_Aim of the exercise_
Output the lines that follow exactly as they are.

_Source data_
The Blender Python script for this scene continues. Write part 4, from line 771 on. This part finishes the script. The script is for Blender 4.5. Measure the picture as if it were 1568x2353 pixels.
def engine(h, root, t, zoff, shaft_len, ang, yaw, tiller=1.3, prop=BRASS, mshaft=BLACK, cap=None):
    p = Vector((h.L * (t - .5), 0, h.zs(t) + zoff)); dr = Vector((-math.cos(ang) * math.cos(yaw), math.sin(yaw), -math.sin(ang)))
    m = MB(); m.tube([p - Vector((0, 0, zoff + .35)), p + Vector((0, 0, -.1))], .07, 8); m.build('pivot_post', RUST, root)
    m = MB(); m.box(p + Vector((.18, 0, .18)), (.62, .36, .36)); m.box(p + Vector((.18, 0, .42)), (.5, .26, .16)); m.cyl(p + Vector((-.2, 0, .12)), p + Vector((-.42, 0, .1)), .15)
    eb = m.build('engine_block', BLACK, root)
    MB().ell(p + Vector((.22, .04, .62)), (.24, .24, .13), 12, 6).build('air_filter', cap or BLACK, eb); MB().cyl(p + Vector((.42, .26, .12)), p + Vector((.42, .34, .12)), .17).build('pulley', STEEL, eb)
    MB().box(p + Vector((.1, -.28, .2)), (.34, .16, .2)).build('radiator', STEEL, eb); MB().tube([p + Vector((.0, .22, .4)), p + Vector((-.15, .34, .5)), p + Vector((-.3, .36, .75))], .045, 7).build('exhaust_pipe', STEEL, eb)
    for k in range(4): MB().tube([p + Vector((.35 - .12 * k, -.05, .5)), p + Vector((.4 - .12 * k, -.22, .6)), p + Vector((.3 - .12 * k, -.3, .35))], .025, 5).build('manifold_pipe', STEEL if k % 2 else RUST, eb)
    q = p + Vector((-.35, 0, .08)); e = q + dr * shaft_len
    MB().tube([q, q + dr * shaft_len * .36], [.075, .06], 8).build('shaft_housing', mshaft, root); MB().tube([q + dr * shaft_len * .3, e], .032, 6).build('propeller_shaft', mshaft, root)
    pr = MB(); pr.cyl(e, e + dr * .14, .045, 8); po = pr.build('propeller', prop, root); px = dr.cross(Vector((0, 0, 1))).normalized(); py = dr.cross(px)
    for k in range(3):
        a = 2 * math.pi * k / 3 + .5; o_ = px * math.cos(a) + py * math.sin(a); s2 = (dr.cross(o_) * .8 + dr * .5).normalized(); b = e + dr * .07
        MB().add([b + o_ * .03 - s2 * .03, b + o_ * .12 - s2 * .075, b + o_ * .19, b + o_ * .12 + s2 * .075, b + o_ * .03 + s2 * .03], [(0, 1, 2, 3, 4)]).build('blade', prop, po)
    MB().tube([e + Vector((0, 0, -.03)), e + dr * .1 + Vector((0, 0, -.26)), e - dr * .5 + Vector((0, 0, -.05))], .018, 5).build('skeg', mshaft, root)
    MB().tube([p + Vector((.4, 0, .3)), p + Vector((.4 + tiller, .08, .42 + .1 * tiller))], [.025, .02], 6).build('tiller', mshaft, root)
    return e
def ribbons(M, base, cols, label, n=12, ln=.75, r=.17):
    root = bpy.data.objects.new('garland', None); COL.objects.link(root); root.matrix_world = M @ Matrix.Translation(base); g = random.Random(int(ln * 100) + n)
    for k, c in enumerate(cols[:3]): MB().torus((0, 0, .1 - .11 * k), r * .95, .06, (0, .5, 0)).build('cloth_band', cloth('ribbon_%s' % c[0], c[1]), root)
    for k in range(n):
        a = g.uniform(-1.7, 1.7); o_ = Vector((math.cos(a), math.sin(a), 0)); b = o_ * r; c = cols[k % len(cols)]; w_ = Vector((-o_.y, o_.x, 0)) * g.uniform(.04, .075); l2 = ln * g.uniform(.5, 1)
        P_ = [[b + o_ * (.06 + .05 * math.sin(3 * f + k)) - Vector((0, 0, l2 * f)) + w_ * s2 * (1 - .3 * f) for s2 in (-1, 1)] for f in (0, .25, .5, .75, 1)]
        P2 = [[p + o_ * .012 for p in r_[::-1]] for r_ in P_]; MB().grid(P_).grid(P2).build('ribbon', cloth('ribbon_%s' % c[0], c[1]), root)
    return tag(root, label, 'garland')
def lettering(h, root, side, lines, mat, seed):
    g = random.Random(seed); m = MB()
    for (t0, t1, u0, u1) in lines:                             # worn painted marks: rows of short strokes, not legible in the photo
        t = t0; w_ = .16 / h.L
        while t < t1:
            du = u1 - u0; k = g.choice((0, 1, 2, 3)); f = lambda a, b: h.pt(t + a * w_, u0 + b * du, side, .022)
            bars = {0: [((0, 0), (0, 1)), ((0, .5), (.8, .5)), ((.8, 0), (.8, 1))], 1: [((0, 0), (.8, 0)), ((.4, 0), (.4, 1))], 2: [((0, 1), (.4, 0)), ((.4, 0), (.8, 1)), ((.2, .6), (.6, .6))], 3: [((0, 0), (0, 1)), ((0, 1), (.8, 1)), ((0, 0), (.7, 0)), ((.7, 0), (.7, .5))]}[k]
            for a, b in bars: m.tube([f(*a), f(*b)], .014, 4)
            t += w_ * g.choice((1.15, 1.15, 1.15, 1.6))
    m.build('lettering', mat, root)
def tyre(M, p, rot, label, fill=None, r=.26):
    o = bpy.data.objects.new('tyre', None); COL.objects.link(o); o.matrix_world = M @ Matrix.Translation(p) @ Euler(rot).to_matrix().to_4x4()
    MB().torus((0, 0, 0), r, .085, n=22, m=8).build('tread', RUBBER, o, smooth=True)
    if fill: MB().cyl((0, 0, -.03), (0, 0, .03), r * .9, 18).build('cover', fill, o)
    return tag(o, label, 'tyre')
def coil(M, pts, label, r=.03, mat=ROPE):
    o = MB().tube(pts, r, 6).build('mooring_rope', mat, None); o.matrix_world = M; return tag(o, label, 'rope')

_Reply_
The Blender Python script for this scene continues. Write part 4, from line 771 on. This part finishes the script. The script is for Blender 4.5. Measure the picture as if it were 1568x2353 pixels.
def engine(h, root, t, zoff, shaft_len, ang, yaw, tiller=1.3, prop=BRASS, mshaft=BLACK, cap=None):
    p = Vector((h.L * (t - .5), 0, h.zs(t) + zoff)); dr = Vector((-math.cos(ang) * math.cos(yaw), math.sin(yaw), -math.sin(ang)))
    m = MB(); m.tube([p - Vector((0, 0, zoff + .35)), p + Vector((0, 0, -.1))], .07, 8); m.build('pivot_post', RUST, root)
    m = MB(); m.box(p + Vector((.18, 0, .18)), (.62, .36, .36)); m.box(p + Vector((.18, 0, .42)), (.5, .26, .16)); m.cyl(p + Vector((-.2, 0, .12)), p + Vector((-.42, 0, .1)), .15)
    eb = m.build('engine_block', BLACK, root)
    MB().ell(p + Vector((.22, .04, .62)), (.24, .24, .13), 12, 6).build('air_filter', cap or BLACK, eb); MB().cyl(p + Vector((.42, .26, .12)), p + Vector((.42, .34, .12)), .17).build('pulley', STEEL, eb)
    MB().box(p + Vector((.1, -.28, .2)), (.34, .16, .2)).build('radiator', STEEL, eb); MB().tube([p + Vector((.0, .22, .4)), p + Vector((-.15, .34, .5)), p + Vector((-.3, .36, .75))], .045, 7).build('exhaust_pipe', STEEL, eb)
    for k in range(4): MB().tube([p + Vector((.35 - .12 * k, -.05, .5)), p + Vector((.4 - .12 * k, -.22, .6)), p + Vector((.3 - .12 * k, -.3, .35))], .025, 5).build('manifold_pipe', STEEL if k % 2 else RUST, eb)
    q = p + Vector((-.35, 0, .08)); e = q + dr * shaft_len
    MB().tube([q, q + dr * shaft_len * .36], [.075, .06], 8).build('shaft_housing', mshaft, root); MB().tube([q + dr * shaft_len * .3, e], .032, 6).build('propeller_shaft', mshaft, root)
    pr = MB(); pr.cyl(e, e + dr * .14, .045, 8); po = pr.build('propeller', prop, root); px = dr.cross(Vector((0, 0, 1))).normalized(); py = dr.cross(px)
    for k in range(3):
        a = 2 * math.pi * k / 3 + .5; o_ = px * math.cos(a) + py * math.sin(a); s2 = (dr.cross(o_) * .8 + dr * .5).normalized(); b = e + dr * .07
        MB().add([b + o_ * .03 - s2 * .03, b + o_ * .12 - s2 * .075, b + o_ * .19, b + o_ * .12 + s2 * .075, b + o_ * .03 + s2 * .03], [(0, 1, 2, 3, 4)]).build('blade', prop, po)
    MB().tube([e + Vector((0, 0, -.03)), e + dr * .1 + Vector((0, 0, -.26)), e - dr * .5 + Vector((0, 0, -.05))], .018, 5).build('skeg', mshaft, root)
    MB().tube([p + Vector((.4, 0, .3)), p + Vector((.4 + tiller, .08, .42 + .1 * tiller))], [.025, .02], 6).build('tiller', mshaft, root)
    return e
def ribbons(M, base, cols, label, n=12, ln=.75, r=.17):
    root = bpy.data.objects.new('garland', None); COL.objects.link(root); root.matrix_world = M @ Matrix.Translation(base); g = random.Random(int(ln * 100) + n)
    for k, c in enumerate(cols[:3]): MB().torus((0, 0, .1 - .11 * k), r * .95, .06, (0, .5, 0)).build('cloth_band', cloth('ribbon_%s' % c[0], c[1]), root)
    for k in range(n):
        a = g.uniform(-1.7, 1.7); o_ = Vector((math.cos(a), math.sin(a), 0)); b = o_ * r; c = cols[k % len(cols)]; w_ = Vector((-o_.y, o_.x, 0)) * g.uniform(.04, .075); l2 = ln * g.uniform(.5, 1)
        P_ = [[b + o_ * (.06 + .05 * math.sin(3 * f + k)) - Vector((0, 0, l2 * f)) + w_ * s2 * (1 - .3 * f) for s2 in (-1, 1)] for f in (0, .25, .5, .75, 1)]
        P2 = [[p + o_ * .012 for p in r_[::-1]] for r_ in P_]; MB().grid(P_).grid(P2).build('ribbon', cloth('ribbon_%s' % c[0], c[1]), root)
    return tag(root, label, 'garland')
def lettering(h, root, side, lines, mat, seed):
    g = random.Random(seed); m = MB()
    for (t0, t1, u0, u1) in lines:                             # worn painted marks: rows of short strokes, not legible in the photo
        t = t0; w_ = .16 / h.L
        while t < t1:
            du = u1 - u0; k = g.choice((0, 1, 2, 3)); f = lambda a, b: h.pt(t + a * w_, u0 + b * du, side, .022)
            bars = {0: [((0, 0), (0, 1)), ((0, .5), (.8, .5)), ((.8, 0), (.8, 1))], 1: [((0, 0), (.8, 0)), ((.4, 0), (.4, 1))], 2: [((0, 1), (.4, 0)), ((.4, 0), (.8, 1)), ((.2, .6), (.6, .6))], 3: [((0, 0), (0, 1)), ((0, 1), (.8, 1)), ((0, 0), (.7, 0)), ((.7, 0), (.7, .5))]}[k]
            for a, b in bars: m.tube([f(*a), f(*b)], .014, 4)
            t += w_ * g.choice((1.15, 1.15, 1.15, 1.6))
    m.build('lettering', mat, root)
def tyre(M, p, rot, label, fill=None, r=.26):
    o = bpy.data.objects.new('tyre', None); COL.objects.link(o); o.matrix_world = M @ Matrix.Translation(p) @ Euler(rot).to_matrix().to_4x4()
    MB().torus((0, 0, 0), r, .085, n=22, m=8).build('tread', RUBBER, o, smooth=True)
    if fill: MB().cyl((0, 0, -.03), (0, 0, .03), r * .9, 18).build('cover', fill, o)
    return tag(o, label, 'tyre')
def coil(M, pts, label, r=.03, mat=ROPE):
    o = MB().tube(pts, r, 6).build('mooring_rope', mat, None); o.matrix_world = M; return tag(o, label, 'rope')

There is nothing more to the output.